Kto i dlaczego będzie mistrzem Europy? 2Na co stać reprezentację Polski? Czy futbol wygra z terroryzmem? Zadaliśmy te pytania osobom byłym piłkarzom i trenerom z województwa lubelskiego. Tym razem na pytania odpowiada Zygmunt Kalinowski, który ma na swoim koncie brązowy medal mistrzostw świata z 1974 roku. Grał w Motorze Lublin, czy Śląsku Wrocław. Zaliczył cztery występy w kadrze biało-czerwonych
Zygmunt Kalinowski, były zawodnik Motoru Lublin
1.) Gospodarze są faworytem numer jeden. Mają ustabilizowany skład, na pewno będą pomagały im ściany. Pamiętajmy, że na Euro zagrają aż 24 drużyny. Wśród nich na pewno będzie kilka w słabszej formie, które będą tylko tłem dla mocarzy.
2.) Moim zdaniem to najmocniejsza reprezentacja Polski od moich czasów, gdy sięgaliśmy po medale. Mamy świetnych liderów, którzy grają na zachodzie, zdobywają trofea i olbrzymie doświadczenie. Pod tym względem drużyna Adama Nawałki ma nawet przewagę nad naszą drużyną z 1974 roku. My mieliśmy świetną ekipę, ale brakowało nam tego doświadczenia. Sprawiliśmy na mundialu wielką niespodziankę, a Robert Lewandowski i spółka są w stanie nawiązać do naszych sukcesów.

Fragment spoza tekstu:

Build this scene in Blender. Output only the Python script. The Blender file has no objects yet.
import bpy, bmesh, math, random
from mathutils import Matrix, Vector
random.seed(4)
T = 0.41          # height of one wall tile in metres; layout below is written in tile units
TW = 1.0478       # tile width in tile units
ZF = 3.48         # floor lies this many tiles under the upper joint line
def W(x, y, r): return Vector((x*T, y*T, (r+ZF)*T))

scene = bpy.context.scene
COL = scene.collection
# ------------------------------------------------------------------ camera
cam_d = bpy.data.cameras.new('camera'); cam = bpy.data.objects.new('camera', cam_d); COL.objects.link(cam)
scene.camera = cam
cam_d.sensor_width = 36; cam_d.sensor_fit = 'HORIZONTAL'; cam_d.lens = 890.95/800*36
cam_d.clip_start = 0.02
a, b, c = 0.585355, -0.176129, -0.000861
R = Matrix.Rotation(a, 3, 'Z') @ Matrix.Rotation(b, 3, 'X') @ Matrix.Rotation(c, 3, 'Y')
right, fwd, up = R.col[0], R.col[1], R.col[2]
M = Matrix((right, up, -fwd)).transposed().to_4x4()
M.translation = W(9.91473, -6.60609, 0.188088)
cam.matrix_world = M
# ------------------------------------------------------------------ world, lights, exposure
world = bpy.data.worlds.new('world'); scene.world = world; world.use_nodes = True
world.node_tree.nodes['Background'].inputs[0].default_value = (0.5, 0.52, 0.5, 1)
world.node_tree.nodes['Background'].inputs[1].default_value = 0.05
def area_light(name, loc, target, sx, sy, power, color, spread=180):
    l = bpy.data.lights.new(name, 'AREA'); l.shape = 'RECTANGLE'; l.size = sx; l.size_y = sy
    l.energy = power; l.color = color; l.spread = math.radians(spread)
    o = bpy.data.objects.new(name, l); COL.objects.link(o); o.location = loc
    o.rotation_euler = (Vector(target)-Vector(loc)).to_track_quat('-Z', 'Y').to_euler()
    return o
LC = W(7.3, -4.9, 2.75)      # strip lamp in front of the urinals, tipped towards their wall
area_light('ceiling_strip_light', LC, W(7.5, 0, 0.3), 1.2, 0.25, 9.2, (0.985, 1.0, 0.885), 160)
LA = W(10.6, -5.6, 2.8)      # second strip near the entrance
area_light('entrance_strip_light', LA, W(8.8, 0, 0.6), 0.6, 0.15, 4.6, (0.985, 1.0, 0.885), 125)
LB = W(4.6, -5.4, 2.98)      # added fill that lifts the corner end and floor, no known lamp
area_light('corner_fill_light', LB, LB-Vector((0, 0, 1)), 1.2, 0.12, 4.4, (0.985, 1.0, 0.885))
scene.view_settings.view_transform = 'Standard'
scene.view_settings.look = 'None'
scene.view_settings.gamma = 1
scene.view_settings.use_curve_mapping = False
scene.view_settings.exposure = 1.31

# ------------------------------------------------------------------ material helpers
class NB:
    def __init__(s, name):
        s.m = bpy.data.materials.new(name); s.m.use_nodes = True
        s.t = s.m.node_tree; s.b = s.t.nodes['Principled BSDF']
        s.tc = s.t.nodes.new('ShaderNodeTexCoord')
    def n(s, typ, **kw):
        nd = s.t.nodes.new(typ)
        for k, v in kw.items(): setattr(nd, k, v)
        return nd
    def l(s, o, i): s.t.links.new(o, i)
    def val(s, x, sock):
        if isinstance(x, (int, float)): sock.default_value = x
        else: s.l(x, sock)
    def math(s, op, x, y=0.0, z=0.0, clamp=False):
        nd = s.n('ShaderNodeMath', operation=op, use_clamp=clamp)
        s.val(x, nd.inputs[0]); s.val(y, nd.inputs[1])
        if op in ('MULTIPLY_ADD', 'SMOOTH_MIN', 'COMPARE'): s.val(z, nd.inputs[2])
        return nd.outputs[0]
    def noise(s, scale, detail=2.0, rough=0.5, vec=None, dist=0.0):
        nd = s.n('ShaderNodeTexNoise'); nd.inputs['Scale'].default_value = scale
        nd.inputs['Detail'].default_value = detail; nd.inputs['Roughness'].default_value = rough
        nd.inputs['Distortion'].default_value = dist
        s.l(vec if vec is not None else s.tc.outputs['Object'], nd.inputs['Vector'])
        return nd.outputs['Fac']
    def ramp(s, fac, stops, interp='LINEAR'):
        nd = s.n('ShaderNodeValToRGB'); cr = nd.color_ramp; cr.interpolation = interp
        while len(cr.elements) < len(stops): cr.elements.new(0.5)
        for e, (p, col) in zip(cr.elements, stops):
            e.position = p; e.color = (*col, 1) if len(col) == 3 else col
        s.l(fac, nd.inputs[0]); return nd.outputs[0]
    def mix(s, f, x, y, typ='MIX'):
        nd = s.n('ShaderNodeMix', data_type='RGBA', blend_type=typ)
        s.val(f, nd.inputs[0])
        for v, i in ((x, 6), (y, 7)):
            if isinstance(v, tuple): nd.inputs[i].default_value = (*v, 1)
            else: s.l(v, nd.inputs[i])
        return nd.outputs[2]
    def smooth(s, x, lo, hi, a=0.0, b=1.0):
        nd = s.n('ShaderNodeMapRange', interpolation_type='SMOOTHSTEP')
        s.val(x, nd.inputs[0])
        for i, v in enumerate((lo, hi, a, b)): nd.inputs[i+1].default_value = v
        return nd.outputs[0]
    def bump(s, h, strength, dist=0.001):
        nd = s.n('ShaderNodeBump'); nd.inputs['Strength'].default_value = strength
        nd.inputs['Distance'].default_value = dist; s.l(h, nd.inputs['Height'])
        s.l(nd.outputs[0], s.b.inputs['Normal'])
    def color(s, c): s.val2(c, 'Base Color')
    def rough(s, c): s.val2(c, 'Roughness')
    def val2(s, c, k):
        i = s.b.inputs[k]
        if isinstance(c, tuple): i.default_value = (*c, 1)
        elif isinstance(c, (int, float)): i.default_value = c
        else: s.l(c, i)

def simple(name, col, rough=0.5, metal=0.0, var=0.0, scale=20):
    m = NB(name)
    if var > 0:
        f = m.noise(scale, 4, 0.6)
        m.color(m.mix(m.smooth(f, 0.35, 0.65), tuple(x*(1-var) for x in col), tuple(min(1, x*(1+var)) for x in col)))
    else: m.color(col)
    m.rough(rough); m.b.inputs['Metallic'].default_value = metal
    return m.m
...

3.) Paradoksalnie dobrze, że zamachy w Paryżu i Brukseli miały miejsce już jakiś czas temu. Dzięki temu organizatorzy zyskali cenny czas, żeby odpowiednio przygotować się na najgorsze. Gdyby to wydarzyło się przed samym Euro, byłaby panika. A tak wszystko powinno być odpowiednio zabezpieczone. Myślę, że policja, wojsko i wszelkie inne służby będą tak czujne, że mysz się nie prześlizgnie.